Qingdao was called Jiao'ao in the past. In 1891, the Qing Government decided to establish a garrison in Jiao'ao, which marked the beginning of Qingdao as an administrative division in China. The next year, Zhang Gaoyuan, General-Commander of Dengzhou Town, stationed his troops in Jiao'ao. In November 1897, German troops occupied Jiao’ao under the pretext of the "Juye Religious Incident" and made Jiao’ao its colony. German included Shandong into its sphere of influence after forcing the Qing Dynasty to sign the Jiao’ao Concession Treaty on March 6, 1898. Soon after the outbreak of World War I in November 1914, Japanese replaced German to become the occupant of Jiao’ao and implemented the military colonial rule to the area.

After World War I, Chinese people fought bravely for the sovereignty over Qingdao. In 1919, the failure in restoring Chinese rule to Qingdao triggered the famous May 4th Movement, which forced Japanese to sign the Treaty to Resolve Unsettled Issues on Shandong with Chinese government on February 4, 1922. On December 10 of the same year, Jiao’ao was returned to China under the direct control of Beiyang Government. The latter established Jiao’ao Trade Port Administration and its administrative region was the same as German’s Jiao’ao Concession. In July 1929, Kuomintang Government took over Jiao’ao and designated it as a special city and renamed it as Qingdao City in 1930.

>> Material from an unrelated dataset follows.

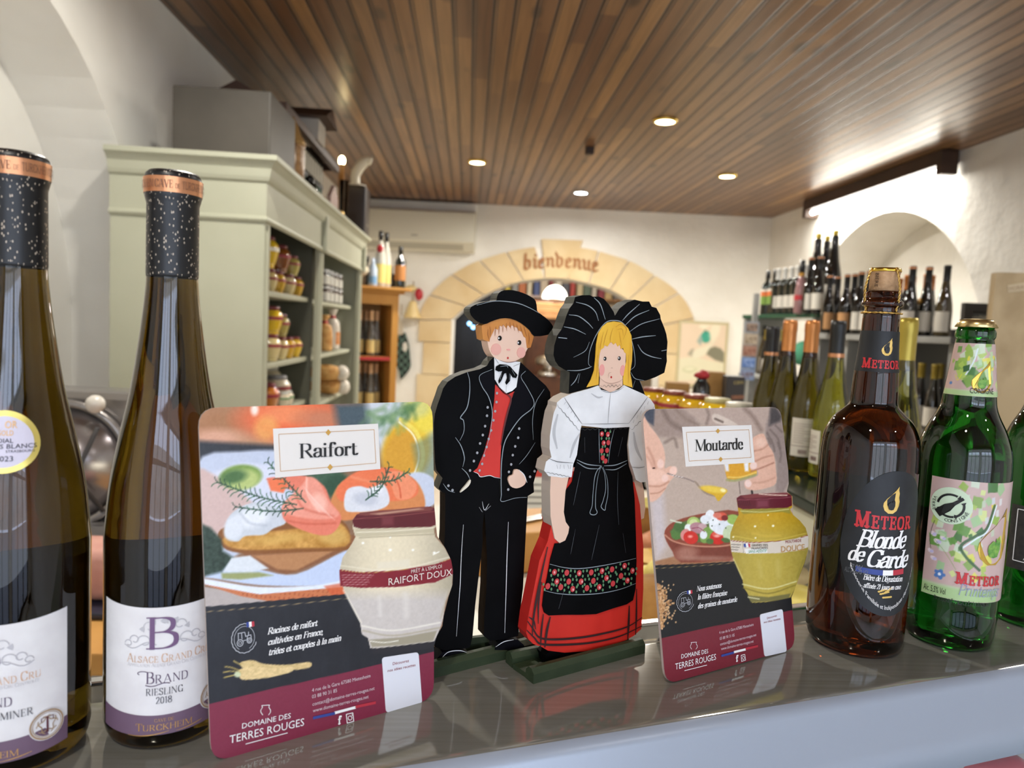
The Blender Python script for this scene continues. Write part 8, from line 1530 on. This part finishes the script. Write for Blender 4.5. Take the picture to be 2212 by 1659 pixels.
gbox(1538, 1574, 805, 2.62, 'tall plain brown cardboard box between the gift bottle and dark box', KRAFT)
tt, c_, w, h = gbox(1577, 1616, 814, 2.5, 'dark printed gift box at the right end of the jar table', mat('dark carton', '#2e2723', .5)); 
fp = Plane((c_[0], c_[1], 0)-ax_[1]*.0 + np.array([0, 0, 0]), ax_[0], (0, 0, 1)); fp.o = np.array([c_[0], c_[1]+.05, 0])-ax_[1]*.0515
g = write(fp, G(), 'GIN', 'slab', (1585, 830), (1607, 829), 6, .0005); g.obj('carton_lettering', mat('dull gold print', '#8a7a4a', .5), tt); g = write(fp, G(), 'GREEN', 'slab', (1580, 862), (1608, 861), 7, .0005); g.obj('carton_lettering', mat('copper print', '#a0684a', .5), tt)
q = at(1513, 868, 2.52, ZJ+.001); tt = thing('gift_bottle', 'dark wrapped bottle with red bow between the cardboard boxes', 'bottle', q); G().lathe([(0, 0), (.030, 0), (.031, .05), (.030, .078), (.018, .098), (.015, .112), (0, .112)], q, 18).obj('glass_body', BD, tt, True); G().blob(q+np.array([0, -.005, .118]), (.026, .022, .014), 12, 8, .3, 6).obj('bow', RIB, tt, True); G().lathe([(.0315, .015), (.0315, .05)], q, 16, cap=False).obj('paper_label', LW, tt, True)
# ---------------------------------------------------------------- seen through the archway
q0, q1 = aty(972, 640, 8.2), aty(1062, 640, 8.2); NAVYW = varied('smoky navy glass', '#0c0f1a', '#3a3d48', 1.3, .25, 0, (1, 1, .6), lo=.5, hi=.8)
g = G(); g.box(((q0[0]+q1[0])/2-.1, 8.25, 1.1), (q1[0]-q0[0]+.3, .05, 2.2)); struct('door_1', g, NAVYW)
for i, (x, y) in enumerate(((1014, 699), (1022, 707))): q = aty(x, y, 8.19); one('indicator_light', ('upper', 'lower')[i]+' small blue light in the dark panel seen through the arch', 'light', G().blob(q, (.022, .006, .022)), mat('blue glow', '#5f9ae0', .4, emit=(.25, .55, 1), es=4.), True)
DKW = varied('carved walnut', '#4a2c1c', '#5f3a24', 6., .4, .1); LTW = varied('golden walnut', '#8a5f38', '#a0744a', 6., .35, .1)
c_ = aty(1200, 650, 8.5); xa_, zb_ = c_[0], c_[2]; t = thing('sideboard_cabinet', 'carved brown wooden cabinet with golden cornice seen through the arch', 'cabinet', (xa_, 8.7, 0))
g = G(); g.box((xa_, 8.75, zb_/2-.1), (.66, .45, zb_-.2), bev=.01); g.obj('body', DKW, t)
for k, (w, z, h, m) in enumerate(((.74, zb_-.19, .06, LTW), (.70, zb_-.12, .08, LTW), (.80, zb_-.05, .06, LTW), (.74, zb_-.01, .02, DKW))): g = G(); g.box((xa_, 8.73, z), (w, .5, h), bev=.01); g.obj('cornice', m, t)
for sx in (-.17, .17): g = G(); g.box((xa_+sx, 8.52, zb_-.62), (.26, .02, .66), bev=.006); g.box((xa_+sx, 8.508, zb_-.62), (.18, .012, .56), bev=.005); g.obj('door', DKW, t)
q = np.array([xa_, 8.6, zb_]); t = thing('globe_lamp', 'glowing white dome lamp on the carved cabinet behind the arch', 'lamp', q); G().lathe([(0, 0), (.07, 0), (.07, .03), (.0, .03)], q, 20).obj('base', LTW, t, True); G().lathe([(.15*math.cos(a*.16), .03+.16*math.sin(a*.16)) for a in range(10)]+[(0, .19)], q, 28).obj('dome', mat('lamp dome glow', '#fff6e0', .4, emit=(1, .93, .78), es=3.2), t, True)
lp = bpy.data.lights.new('dome_light', 'POINT'); lp.energy = 60; lp.color = NEUT; lp.shadow_soft_size = .15; lo = bpy.data.objects.new('dome_light', lp); COL.objects.link(lo); lo.location = (xa_, 8.3, zb_+.35)
q = aty(1180, 850, 8.0); q = np.array([q[0], 8.0, 1.001]); t = thing('side_stand', 'small dark stand behind the arch carrying a silver urn', 'stand', (q[0], q[1], 0)); g = G(); g.box((q[0], q[1], .5), (.4, .4, 1.)); g.obj('body', DKW, t)
t = thing('silver_urn', 'shiny silver urn between the two wooden figures, far behind the arch', 'urn', q); ch = mat('bright silver', '#d9d6d0', .12, metal=1.); zt = aty(1185, 758, 8.0)[2]-1.
G().lathe(smooth_prof([(0, 0), (.10, 0), (.10, .05), (.05, .10), (.06, .16), (.13, zt*.45), (.14, zt*.65), (.10, zt*.8), (.04, zt*.86), (.045, zt*.92), (0, zt)], 4), q, 28).obj('urn_body', ch, t, True); G().tube([q+np.array([0, -.13, zt*.35]), q+np.array([0, -.2, zt*.33]), q+np.array([0, -.2, zt*.25])], .015, 8).obj('spout', ch, t, True)
zs = aty(1200, 640, 10.2)[2]; t = thing('high_shelf', 'long high wooden bookshelf on the far wall seen through the arch', 'shelf', (1.4, 10.4, zs-.03)); g = G(); g.box((1.4, 10.4, zs-.015), (3.2, .28, .03)); g.obj('board', LTW, t)
bc = ['#c8b23a', '#8a8a86', '#b0622c', '#c9bda0', '#3a4a7a', '#b8a890', '#7a1f24', '#d0c8b8', '#4a4a52', '#a83a30', '#bfae88', '#5a6a5a', '#c2b8a8', '#8a3a44', '#b9a070', '#6a6660']
bn = ['yellow', 'grey', 'orange', 'cream', 'blue', 'beige', 'dark red', 'white', 'charcoal', 'red', 'tan', 'green', 'pale', 'wine coloured', 'ochre', 'brown']
for i in range(16): 
    q = aty(1096+i*15.5, 640, 10.36); h = .20+.05*((i*7) % 4)/3; g = G(); g.box((q[0], 10.38, zs+h/2), (.06+.02*(i % 3), .16, h), bev=.003); one('book', '%s book on the high shelf behind the arch, %s from left' % (bn[i], ordn(i)), 'book', g, mat('book '+bn[i], bc[i], .6), False, 'books on the high shelf behind the arch')
# ---------------------------------------------------------------- behind the counter: work tables, cheese, slicer
CHS = varied('pale cheese', '#d9c76a', '#e6d88c', 30, .6, .2); CHD = varied('golden cheese', '#c9982f', '#d9ac48', 20, .5, .1); RIND = varied('brown rind', '#8a5f2c', '#a0743a', 20, .7, .2); SALM = varied('salmon pink', '#d08a66', '#dca080', 20, .5, .2); WOODB = varied('cutting board wood', '#b8803f', '#cc9a56', 6., .5, .05, (1, .2, 1))
STL = mat('brushed steel', '#a9a6a2', .25, metal=.9); WHT2 = mat('white enamel', '#cfcdc4', .35)
ang = math.atan2(CDIR[1], CDIR[0]); ZD = 1.0
t = thing('display_deck', 'white display deck with cheese just behind the counter', 'counter', cw(.62, .62, 0)*np.array([1, 1, 0])); g = G(); g.box(cw(.40, .95, ZD-.015), (.95, 1.32, .03), ang, .003); g.obj('deck', WHT2, t); g = G(); g.box(cw(.42, .62, .485), (.6, .5, .965), ang); g.obj('base', mat('base panel', '#8a8a86', .6), t)
area('display_light', tuple(cw(.45, .20, 1.205)), .9, 5.5, (1, .92, .74), (math.radians(-38), 0, ang), sy=.05)
def dz(px, py, z=ZD+.001): return atz(px, py, z)
def cheese(label, c, r, h, a0, a1, m, m2):
    t = thing('cheese_wedge', label, 'cheese', c, 'cheeses on the display deck'); g = G(); n = 14; P = [c+np.array([r*math.cos(a0+(a1-a0)*i/n), r*math.sin(a0+(a1-a0)*i/n), 0]) for i in range(n+1)]
    bot = [c]+P; top = [p+np.array([0, 0, h]) for p in bot]; N = n+2; g.add(bot+top, [list(range(N))[::-1], list(range(N, 2*N))]+[[i, (i+1) % N, N+(i+1) % N, N+i] for i in range(N)]); g.obj('paste', m, t)
    g = G(); ro = [c+np.array([(r+.003)*math.cos(a0+(a1-a0)*i/n), (r+.003)*math.sin(a0+(a1-a0)*i/n), z]) for z in (0, h) for i in range(n+1)]; g.add(ro, [[i, i+1, n+2+i, n+1+i] for i in range(n)]); g.obj('rind', m2, t); return t
cheese('big pale cheese wedge at the back of the display, beside the red skirt', dz(1425, 1150), .15, .10, 3.6, 5.6, CHS, RIND)
cheese('golden cheese wedge in the middle of the display', dz(1437, 1235), .13, .055, 3.3, 5.4, CHD, RIND)
q = dz(1424, 1198); one('salmon_fillet', 'salmon pink fillet between two cheeses on the display deck', 'fish', G().blob(q+np.array([0, 0, .03]), (.06, .035, .03), 16, 10, .1, 2), SALM, True)
q = dz(1420, 1285); one('crumbly_cheese', 'crumbly pale yellow cheese heap in front of the golden wedge', 'cheese', G().blob(q+np.array([0, -.03, .044]), (.055, .035, .036), 20, 14, .25, 9), CHS, True)
q = dz(1418, 1350); t = thing('round_bread', 'round brown loaf nearest the counter edge beside the red skirt', 'bread', q); G().blob(q+np.array([0, 0, .045]), (.10, .07, .045), 24, 14, .03, 4).obj('loaf', RIND, t, True); G().box(q+np.array([0, 0, .002]), (.22, .15, .004), ang).obj('tray', WOODB, t)
q = dz(1170, 1345); one('cheese_tray', 'empty white tray on the display deck between the wooden figures', 'tray', G().box(q+np.array([0, .05, .012]), (.18, .12, .024), ang, .008), WHT2)
q = dz(1165, 1230); t = thing('cutting_board', 'light wooden cutting board between the wooden figures', 'cutting board', q); G().box(q+np.array([-.02, .08, .045]), (.30, .20, .09), ang, .006).obj('board', WOODB, t)
g = G(); kq = q+np.array([-.03, .06, .094]); g.box(kq, (.16, .028, .006), ang+.4, .002); t2 = thing('knife', 'dark handled knife lying on the light cutting board', 'knife', kq); g.obj('blade', STL, t2); G().box(kq+np.array([.11*math.cos(ang+.4), .11*math.sin(ang+.4), .006]), (.10, .026, .018), ang+.4, .006).obj('handle', mat('black handle', '#141414', .4), t2)
# price card on a foot, behind the figures
kp = 1.95; a, b = CO+ray(1128, 1022)*kp, CO+ray(1212, 1118)*kp; t = thing('price_card', 'white price card with red header standing between the wooden figures', 'card', ((a[0]+b[0])/2, (a[1]+b[1])/2, ZD)); pp = Plane(((a[0]+b[0])/2, (a[1]+b[1])/2, 0), (1, .05, 0), (0, .1, 1))
g = G(); zt, zb = a[2], b[2]; pp.board(g, [(-.06, zb), (.06, zb), (.06, zt), (-.06, zt)], 0, -.002); o = g.obj('card', mat('white card print', '#dcdcd6', .5), t); g = G(); pp.board(g, [(-.06, zt-.025), (.06, zt-.025), (.06, zt), (-.06, zt)], .0008, .0002); g.obj('header', mat('red header', '#c0392e', .5), o)
g = G()
for i in range(4): pp.board(g, [(-.05, zt-.05-i*.018), (.03+.01*(i % 2), zt-.05-i*.018), (.03+.01*(i % 2), zt-.045-i*.018), (-.05, zt-.045-i*.018)], .0008, .0002)
g.obj('print_lines', mat('grey print', '#8a8a88', .6), o); g = G(); g.box((pp.o[0], pp.o[1]+.012, (ZD+zb)/2), (.02, .02, zb-ZD)); g.box((pp.o[0], pp.o[1]+.012, ZD+.006), (.08, .08, .012)); g.obj('foot', WHT2, t)
# garlic, onion, eggs beside the mustard sign
q = dz(1722, 1108); 
for i, (px, py, r, m, nm, lb) in enumerate(((1738, 1122, .035, WHT2, 'garlic_bulb', 'upper white garlic bulb between mustard jar and amber bottle'), (1722, 1215, .03, mat('garlic skin', '#d0c9b8', .6), 'garlic_bulb', 'lower white garlic bulb between mustard jar and amber bottle'), (1738, 1160, .036, RIND, 'onion', 'brown onion between the two garlic bulbs'))):
    c_ = dz(px, py); t = thing(nm, lb, 'vegetable', c_); G().lathe(smooth_prof([(0, 0), (r*.7, 0), (r, r*.6), (r*.8, r*1.2), (r*.25, r*1.6), (r*.12, r*2.1), (0, r*2.2)], 4), c_, 16).obj('bulb', m, t, True)
q = dz(1716, 1318); one('round_cheese', 'small round pale cheese by the counter edge left of the amber bottle', 'cheese', G().lathe(smooth_prof([(0, 0), (.045, 0), (.05, .012), (.05, .03), (.044, .04), (0, .042)], 3), q, 28), CHS, True)
q = dz(1727, 1262); one('egg', 'pale egg lying behind the small round cheese', 'egg', G().blob(q+np.array([0, 0, .02]), (.02, .027, .02), 14, 10), mat('egg shell', '#d8c6a4', .5), True)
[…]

In January 1938, Japanese reoccupied Qingdao. In September 1945, Kuomintang Government took over Qingdao with the help of the United States and designated it as a special city again.

After its liberation on June 2, 1949, Qingdao was under the direct jurisdiction of Shandong Province. In 1981, Qingdao was designated one of the 15 economic central cities of China. In April 1984, Qingdao was selected as one of the 14 coastal open cities of China. On October 15, 1986, Qingdao was approved as a city specifically designated in the state plan and granted with provincial-level authority over economic administration by the State Council. In February 1994, Qingdao became one of the 15 deputy provincial cities of China.